* DATA FOR THIS EXERCISE:
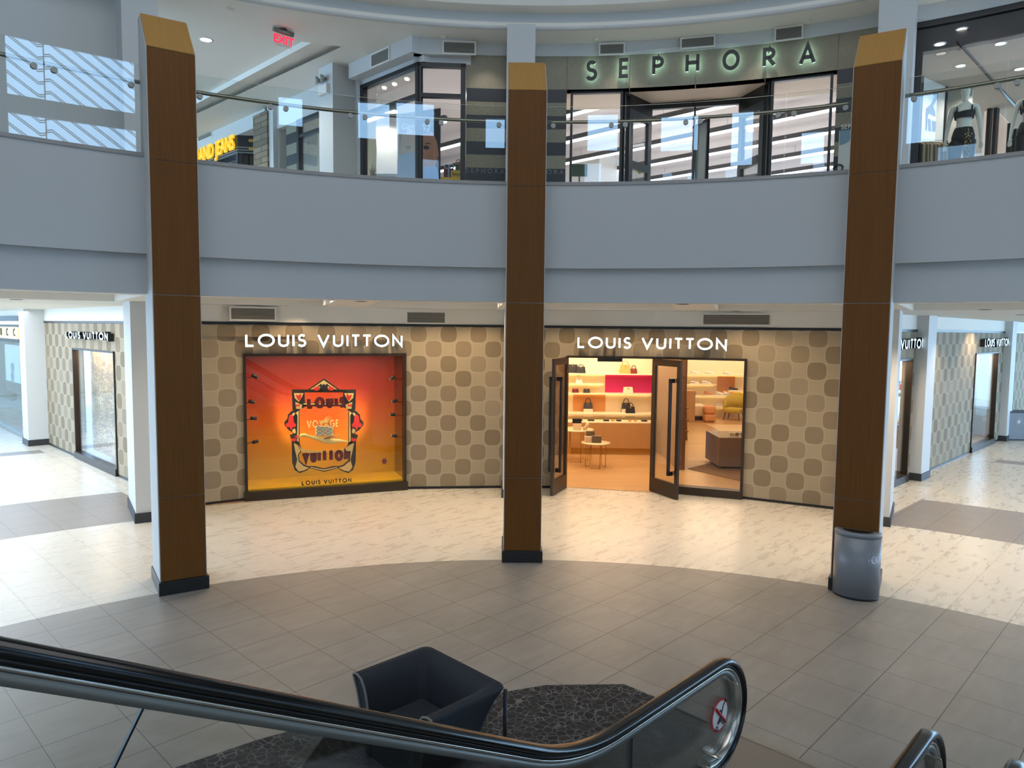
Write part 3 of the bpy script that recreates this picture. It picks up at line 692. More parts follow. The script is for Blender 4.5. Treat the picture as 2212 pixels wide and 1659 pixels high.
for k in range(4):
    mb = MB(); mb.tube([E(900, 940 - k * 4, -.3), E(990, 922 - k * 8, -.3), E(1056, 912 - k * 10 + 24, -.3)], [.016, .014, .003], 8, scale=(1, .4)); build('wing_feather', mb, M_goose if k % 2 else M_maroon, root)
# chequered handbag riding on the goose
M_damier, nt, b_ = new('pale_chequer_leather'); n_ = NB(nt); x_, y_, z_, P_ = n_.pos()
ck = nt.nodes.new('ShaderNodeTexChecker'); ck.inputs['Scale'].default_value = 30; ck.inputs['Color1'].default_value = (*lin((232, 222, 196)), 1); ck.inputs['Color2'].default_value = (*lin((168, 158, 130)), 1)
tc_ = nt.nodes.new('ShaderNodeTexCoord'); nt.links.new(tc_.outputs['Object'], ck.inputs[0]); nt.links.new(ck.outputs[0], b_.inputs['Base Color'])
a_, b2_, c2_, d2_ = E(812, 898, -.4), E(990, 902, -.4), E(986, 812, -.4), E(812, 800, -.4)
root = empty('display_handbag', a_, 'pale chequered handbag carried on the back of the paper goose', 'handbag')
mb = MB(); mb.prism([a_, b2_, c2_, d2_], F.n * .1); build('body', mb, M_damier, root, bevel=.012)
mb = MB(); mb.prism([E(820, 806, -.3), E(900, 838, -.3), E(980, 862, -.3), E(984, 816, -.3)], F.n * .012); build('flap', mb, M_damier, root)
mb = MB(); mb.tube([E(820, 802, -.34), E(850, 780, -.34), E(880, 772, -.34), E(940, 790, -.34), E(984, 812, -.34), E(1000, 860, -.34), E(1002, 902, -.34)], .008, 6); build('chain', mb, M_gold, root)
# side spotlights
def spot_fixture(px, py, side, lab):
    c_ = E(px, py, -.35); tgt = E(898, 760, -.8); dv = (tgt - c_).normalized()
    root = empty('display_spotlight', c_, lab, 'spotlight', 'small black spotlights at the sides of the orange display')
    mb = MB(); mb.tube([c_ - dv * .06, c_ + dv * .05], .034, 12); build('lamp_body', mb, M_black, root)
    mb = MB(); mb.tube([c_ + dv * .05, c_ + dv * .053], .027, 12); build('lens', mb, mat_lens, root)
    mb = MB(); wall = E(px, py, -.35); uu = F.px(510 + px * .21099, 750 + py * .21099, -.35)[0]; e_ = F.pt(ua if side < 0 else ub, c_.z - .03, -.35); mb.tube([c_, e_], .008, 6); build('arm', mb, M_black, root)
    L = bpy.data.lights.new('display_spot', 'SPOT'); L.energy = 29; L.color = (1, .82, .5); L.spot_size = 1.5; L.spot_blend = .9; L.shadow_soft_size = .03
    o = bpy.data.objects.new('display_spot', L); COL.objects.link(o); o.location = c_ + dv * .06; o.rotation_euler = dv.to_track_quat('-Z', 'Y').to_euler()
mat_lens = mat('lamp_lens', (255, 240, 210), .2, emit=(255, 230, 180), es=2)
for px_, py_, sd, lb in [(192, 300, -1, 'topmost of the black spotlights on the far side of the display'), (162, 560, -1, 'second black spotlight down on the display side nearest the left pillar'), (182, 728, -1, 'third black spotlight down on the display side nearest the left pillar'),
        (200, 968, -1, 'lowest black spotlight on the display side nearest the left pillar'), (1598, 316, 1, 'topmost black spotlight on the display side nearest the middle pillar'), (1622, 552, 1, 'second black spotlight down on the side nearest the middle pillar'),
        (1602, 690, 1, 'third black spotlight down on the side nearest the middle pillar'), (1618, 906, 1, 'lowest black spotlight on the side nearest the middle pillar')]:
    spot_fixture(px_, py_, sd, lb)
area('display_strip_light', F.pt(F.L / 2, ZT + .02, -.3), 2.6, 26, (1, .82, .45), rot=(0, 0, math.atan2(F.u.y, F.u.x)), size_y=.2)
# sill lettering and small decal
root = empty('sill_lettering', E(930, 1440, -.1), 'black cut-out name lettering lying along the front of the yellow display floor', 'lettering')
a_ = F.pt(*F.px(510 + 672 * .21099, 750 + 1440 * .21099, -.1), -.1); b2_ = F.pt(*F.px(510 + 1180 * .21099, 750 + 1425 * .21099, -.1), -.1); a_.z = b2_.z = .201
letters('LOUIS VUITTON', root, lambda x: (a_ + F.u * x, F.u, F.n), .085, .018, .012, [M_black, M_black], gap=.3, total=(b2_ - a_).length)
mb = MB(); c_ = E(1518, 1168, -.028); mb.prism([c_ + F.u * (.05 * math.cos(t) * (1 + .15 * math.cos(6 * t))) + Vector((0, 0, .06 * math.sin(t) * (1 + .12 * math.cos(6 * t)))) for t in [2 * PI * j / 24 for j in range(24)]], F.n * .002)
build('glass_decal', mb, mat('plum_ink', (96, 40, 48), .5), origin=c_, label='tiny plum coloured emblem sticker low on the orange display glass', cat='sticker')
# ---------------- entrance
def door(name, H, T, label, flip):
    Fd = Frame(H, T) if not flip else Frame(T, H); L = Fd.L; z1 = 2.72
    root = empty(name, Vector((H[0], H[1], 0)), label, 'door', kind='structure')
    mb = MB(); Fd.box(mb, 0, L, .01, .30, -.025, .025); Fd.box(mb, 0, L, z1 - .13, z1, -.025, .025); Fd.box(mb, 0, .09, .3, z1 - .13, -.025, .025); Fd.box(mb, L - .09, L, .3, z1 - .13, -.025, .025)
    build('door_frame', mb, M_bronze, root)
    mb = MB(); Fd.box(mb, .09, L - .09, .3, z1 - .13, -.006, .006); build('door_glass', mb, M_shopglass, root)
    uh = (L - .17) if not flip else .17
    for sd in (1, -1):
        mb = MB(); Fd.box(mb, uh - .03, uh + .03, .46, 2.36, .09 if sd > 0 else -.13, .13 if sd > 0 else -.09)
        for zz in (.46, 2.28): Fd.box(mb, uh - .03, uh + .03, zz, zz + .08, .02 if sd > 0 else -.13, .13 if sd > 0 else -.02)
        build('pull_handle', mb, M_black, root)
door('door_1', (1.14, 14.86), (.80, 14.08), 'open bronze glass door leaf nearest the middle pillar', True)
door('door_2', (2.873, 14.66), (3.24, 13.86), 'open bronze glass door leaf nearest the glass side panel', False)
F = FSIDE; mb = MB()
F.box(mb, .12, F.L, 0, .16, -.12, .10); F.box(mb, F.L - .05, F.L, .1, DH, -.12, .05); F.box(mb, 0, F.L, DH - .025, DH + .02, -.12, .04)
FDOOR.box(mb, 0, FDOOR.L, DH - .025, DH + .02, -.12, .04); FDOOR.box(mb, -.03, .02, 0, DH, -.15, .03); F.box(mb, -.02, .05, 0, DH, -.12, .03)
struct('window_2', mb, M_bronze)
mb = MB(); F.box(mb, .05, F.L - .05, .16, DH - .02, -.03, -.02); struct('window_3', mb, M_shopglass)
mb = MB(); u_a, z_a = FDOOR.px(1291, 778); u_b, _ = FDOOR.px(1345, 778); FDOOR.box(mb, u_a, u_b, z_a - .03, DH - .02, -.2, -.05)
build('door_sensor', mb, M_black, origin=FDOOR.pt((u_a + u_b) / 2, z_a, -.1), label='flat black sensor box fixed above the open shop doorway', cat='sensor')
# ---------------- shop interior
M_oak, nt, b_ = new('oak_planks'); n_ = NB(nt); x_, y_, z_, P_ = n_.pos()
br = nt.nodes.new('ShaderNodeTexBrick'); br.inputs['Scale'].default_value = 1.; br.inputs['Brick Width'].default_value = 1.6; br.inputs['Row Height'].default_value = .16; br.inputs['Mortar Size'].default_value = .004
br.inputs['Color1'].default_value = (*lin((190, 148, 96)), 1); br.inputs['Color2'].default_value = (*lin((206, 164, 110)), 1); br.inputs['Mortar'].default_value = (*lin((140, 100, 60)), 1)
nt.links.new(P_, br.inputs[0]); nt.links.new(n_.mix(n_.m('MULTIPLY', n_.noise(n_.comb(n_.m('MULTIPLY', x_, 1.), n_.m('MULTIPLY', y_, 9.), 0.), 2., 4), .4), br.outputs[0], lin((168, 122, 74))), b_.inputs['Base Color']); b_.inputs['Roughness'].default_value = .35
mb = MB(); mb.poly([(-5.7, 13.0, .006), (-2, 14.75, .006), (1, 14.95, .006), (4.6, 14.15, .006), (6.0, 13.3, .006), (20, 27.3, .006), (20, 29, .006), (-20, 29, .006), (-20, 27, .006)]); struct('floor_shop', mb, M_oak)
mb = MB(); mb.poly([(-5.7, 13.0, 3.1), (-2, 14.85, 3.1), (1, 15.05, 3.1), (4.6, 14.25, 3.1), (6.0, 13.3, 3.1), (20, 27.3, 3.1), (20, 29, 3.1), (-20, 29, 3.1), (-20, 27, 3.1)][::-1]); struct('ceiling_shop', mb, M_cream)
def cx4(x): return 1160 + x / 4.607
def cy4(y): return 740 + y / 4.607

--

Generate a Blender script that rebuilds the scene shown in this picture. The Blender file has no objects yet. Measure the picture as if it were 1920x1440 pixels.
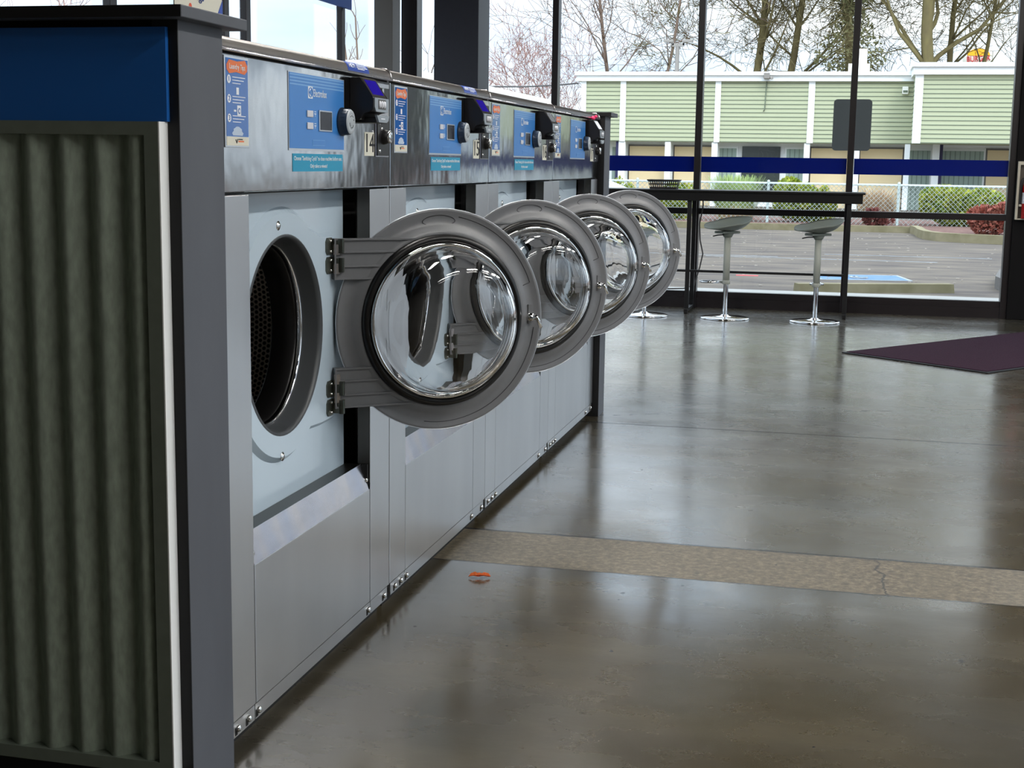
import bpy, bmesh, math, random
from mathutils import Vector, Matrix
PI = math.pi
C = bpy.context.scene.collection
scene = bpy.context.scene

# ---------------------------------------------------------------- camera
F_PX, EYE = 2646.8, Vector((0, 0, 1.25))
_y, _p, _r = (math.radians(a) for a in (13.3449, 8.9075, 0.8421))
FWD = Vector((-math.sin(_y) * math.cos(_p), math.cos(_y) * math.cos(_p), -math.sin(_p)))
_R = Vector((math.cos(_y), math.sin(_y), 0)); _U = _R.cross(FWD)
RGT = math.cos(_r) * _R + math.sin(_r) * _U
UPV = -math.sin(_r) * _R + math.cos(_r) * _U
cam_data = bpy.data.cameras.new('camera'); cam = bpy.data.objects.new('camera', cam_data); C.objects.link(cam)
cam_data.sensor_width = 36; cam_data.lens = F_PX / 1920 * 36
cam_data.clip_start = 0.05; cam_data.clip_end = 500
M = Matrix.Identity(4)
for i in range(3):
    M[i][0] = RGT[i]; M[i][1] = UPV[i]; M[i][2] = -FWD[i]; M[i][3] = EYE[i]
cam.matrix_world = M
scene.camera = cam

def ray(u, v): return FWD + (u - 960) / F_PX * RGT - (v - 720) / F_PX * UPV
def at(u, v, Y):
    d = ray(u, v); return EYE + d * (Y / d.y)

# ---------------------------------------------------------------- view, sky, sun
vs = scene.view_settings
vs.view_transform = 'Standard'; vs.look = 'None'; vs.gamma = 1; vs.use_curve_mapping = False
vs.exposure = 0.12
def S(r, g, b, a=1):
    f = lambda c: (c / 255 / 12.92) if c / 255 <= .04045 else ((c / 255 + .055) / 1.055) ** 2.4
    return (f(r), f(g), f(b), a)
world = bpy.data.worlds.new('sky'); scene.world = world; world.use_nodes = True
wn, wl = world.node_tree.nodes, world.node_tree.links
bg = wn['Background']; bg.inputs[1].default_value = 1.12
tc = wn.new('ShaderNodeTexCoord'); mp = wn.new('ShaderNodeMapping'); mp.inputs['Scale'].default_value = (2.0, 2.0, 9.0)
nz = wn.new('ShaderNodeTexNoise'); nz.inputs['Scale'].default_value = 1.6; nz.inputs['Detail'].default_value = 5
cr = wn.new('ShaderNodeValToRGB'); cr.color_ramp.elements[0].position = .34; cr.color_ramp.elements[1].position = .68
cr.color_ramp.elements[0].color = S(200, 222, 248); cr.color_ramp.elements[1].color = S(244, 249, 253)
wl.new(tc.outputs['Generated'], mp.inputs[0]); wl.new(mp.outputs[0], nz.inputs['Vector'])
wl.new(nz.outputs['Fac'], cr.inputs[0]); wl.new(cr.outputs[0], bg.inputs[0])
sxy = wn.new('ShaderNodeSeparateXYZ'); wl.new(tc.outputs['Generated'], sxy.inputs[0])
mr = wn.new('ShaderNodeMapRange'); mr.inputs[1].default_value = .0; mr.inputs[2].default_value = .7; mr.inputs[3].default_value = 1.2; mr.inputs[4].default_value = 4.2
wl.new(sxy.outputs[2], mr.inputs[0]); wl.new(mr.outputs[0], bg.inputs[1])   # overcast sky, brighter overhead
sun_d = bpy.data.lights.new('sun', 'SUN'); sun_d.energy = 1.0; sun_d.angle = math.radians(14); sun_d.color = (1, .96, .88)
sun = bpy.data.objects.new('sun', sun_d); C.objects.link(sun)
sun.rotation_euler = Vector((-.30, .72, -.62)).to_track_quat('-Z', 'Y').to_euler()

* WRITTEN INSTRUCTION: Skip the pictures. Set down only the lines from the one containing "Generate a Blender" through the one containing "scene = bpy.context.scene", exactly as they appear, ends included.

* TASK OUTPUT:
Generate a Blender script that rebuilds the scene shown in this picture. The Blender file has no objects yet. Measure the picture as if it were 1920x1440 pixels.
import bpy, bmesh, math, random
from mathutils import Vector, Matrix
PI = math.pi
C = bpy.context.scene.collection
scene = bpy.context.scene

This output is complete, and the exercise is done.